London's free travel 'earn back' scheme is praised

An Oyster Zip card
Image caption More than 4,000 zip cards have been confiscated in the past year

More than 1,000 young people who lost their right to free travel have taken part in a scheme to "earn" it back.

Since 2009, youths stripped of their Oyster Zip cards have been given the option to get them back by volunteering on a conservation project for a day.

Kulveer Ranger, the Mayor of London's transport adviser, met youngsters at Gunnersbury Triangle Nature Reserve to mark the scheme's first anniversary.

The option is not open to those who commit serious offences.

A total of 4,050 zip cards have been taken away from youngsters for breaching the code of behaviour in the past year.

'Conservation activities'

Mr Ranger said: "We've got a few of the young people here who have taken this opportunity that the mayor wanted to provide as part of his manifesto commitment.

"When young people are doing anti-social behaviour on our transport system like smoking, like being abusive and they lose that right to free travel, which is a privilege, they now have an opportunity to earn it back by doing some good work in the community like they are doing here in west London."

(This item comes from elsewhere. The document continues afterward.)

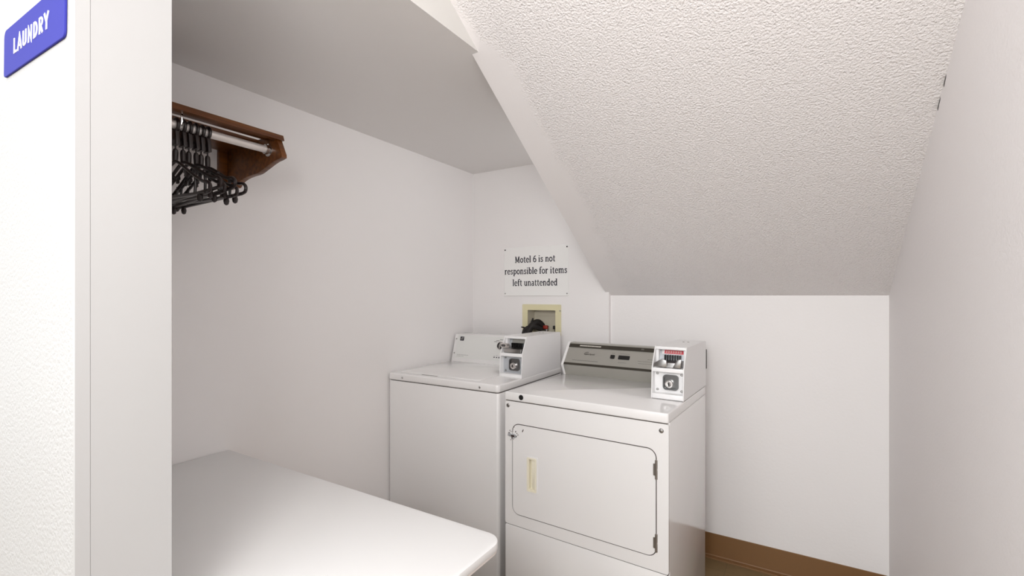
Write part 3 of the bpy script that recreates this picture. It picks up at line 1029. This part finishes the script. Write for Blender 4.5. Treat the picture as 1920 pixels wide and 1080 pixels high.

London Wildlife Trust, the National Young Volunteers Service or BTCV (formerly the British Trust for Conservation Volunteers) have signed up to the scheme.

Carlo Laurenzi, chief Executive of the London Wildlife Trust, said: "'The young people involved in this innovative volunteering project have helped to enhance green spaces across our capital.

"It's been wonderful to see how many of the participants have enjoyed learning new skills, meeting new people and taking part in conservation activities in the natural environment."

Free travel privileges can be withdrawn for a minimum period of six months for consistent bad behaviour like bullying or using threatening language.